WORK REQUIRED → Leave out the images; return the rest of the data exactly.

STORED DATA →
--
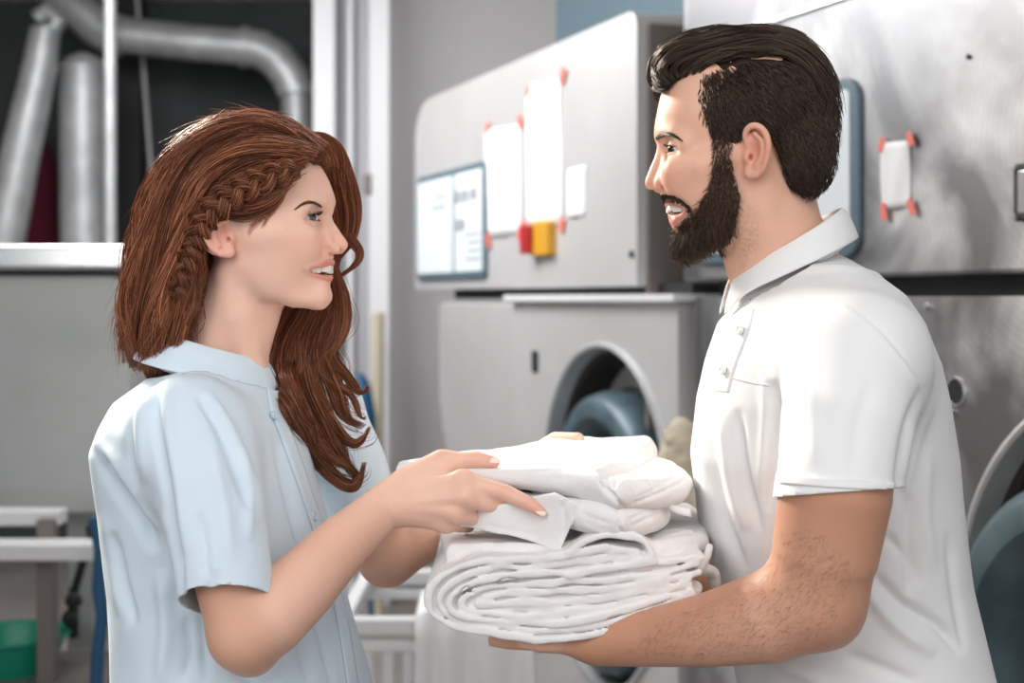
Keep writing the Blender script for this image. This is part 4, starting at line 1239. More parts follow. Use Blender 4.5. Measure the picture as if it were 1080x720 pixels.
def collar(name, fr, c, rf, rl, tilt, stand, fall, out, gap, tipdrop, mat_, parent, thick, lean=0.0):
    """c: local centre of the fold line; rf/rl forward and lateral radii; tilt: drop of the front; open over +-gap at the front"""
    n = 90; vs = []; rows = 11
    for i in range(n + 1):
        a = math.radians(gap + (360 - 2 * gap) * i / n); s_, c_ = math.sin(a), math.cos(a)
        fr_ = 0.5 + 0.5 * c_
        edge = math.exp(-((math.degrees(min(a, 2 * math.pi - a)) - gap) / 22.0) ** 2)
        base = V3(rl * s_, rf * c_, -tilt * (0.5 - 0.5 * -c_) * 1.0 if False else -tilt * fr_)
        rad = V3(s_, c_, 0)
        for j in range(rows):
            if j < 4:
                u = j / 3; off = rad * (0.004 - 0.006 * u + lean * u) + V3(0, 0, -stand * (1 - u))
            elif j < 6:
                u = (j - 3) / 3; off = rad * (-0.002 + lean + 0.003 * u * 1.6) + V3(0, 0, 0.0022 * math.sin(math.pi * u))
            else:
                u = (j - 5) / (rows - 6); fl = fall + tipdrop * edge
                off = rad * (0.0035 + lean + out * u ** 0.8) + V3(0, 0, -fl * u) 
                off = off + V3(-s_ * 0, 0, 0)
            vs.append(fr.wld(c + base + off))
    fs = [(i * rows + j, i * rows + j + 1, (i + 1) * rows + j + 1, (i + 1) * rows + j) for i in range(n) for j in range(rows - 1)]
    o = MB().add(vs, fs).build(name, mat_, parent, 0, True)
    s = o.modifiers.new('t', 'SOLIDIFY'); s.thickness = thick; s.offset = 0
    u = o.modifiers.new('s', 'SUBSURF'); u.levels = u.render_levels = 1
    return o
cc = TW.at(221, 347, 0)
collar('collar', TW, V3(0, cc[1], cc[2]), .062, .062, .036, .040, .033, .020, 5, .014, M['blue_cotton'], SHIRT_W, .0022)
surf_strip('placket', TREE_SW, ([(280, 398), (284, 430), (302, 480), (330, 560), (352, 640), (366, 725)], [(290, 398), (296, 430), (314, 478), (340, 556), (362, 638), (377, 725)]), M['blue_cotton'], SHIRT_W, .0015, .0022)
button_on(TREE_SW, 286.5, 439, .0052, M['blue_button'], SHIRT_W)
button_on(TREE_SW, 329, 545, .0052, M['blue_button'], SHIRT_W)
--
WORKED SOLUTION →
Keep writing the Blender script for this image. This is part 4, starting at line 1239. More parts follow. Use Blender 4.5. Measure the picture as if it were 1080x720 pixels.
def collar(name, fr, c, rf, rl, tilt, stand, fall, out, gap, tipdrop, mat_, parent, thick, lean=0.0):
    """c: local centre of the fold line; rf/rl forward and lateral radii; tilt: drop of the front; open over +-gap at the front"""
    n = 90; vs = []; rows = 11
    for i in range(n + 1):
        a = math.radians(gap + (360 - 2 * gap) * i / n); s_, c_ = math.sin(a), math.cos(a)
        fr_ = 0.5 + 0.5 * c_
        edge = math.exp(-((math.degrees(min(a, 2 * math.pi - a)) - gap) / 22.0) ** 2)
        base = V3(rl * s_, rf * c_, -tilt * (0.5 - 0.5 * -c_) * 1.0 if False else -tilt * fr_)
        rad = V3(s_, c_, 0)
        for j in range(rows):
            if j < 4:
                u = j / 3; off = rad * (0.004 - 0.006 * u + lean * u) + V3(0, 0, -stand * (1 - u))
            elif j < 6:
                u = (j - 3) / 3; off = rad * (-0.002 + lean + 0.003 * u * 1.6) + V3(0, 0, 0.0022 * math.sin(math.pi * u))
            else:
                u = (j - 5) / (rows - 6); fl = fall + tipdrop * edge
                off = rad * (0.0035 + lean + out * u ** 0.8) + V3(0, 0, -fl * u) 
                off = off + V3(-s_ * 0, 0, 0)
            vs.append(fr.wld(c + base + off))
    fs = [(i * rows + j, i * rows + j + 1, (i + 1) * rows + j + 1, (i + 1) * rows + j) for i in range(n) for j in range(rows - 1)]
    o = MB().add(vs, fs).build(name, mat_, parent, 0, True)
    s = o.modifiers.new('t', 'SOLIDIFY'); s.thickness = thick; s.offset = 0
    u = o.modifiers.new('s', 'SUBSURF'); u.levels = u.render_levels = 1
    return o
cc = TW.at(221, 347, 0)
collar('collar', TW, V3(0, cc[1], cc[2]), .062, .062, .036, .040, .033, .020, 5, .014, M['blue_cotton'], SHIRT_W, .0022)
surf_strip('placket', TREE_SW, ([(280, 398), (284, 430), (302, 480), (330, 560), (352, 640), (366, 725)], [(290, 398), (296, 430), (314, 478), (340, 556), (362, 638), (377, 725)]), M['blue_cotton'], SHIRT_W, .0015, .0022)
button_on(TREE_SW, 286.5, 439, .0052, M['blue_button'], SHIRT_W)
button_on(TREE_SW, 329, 545, .0052, M['blue_button'], SHIRT_W)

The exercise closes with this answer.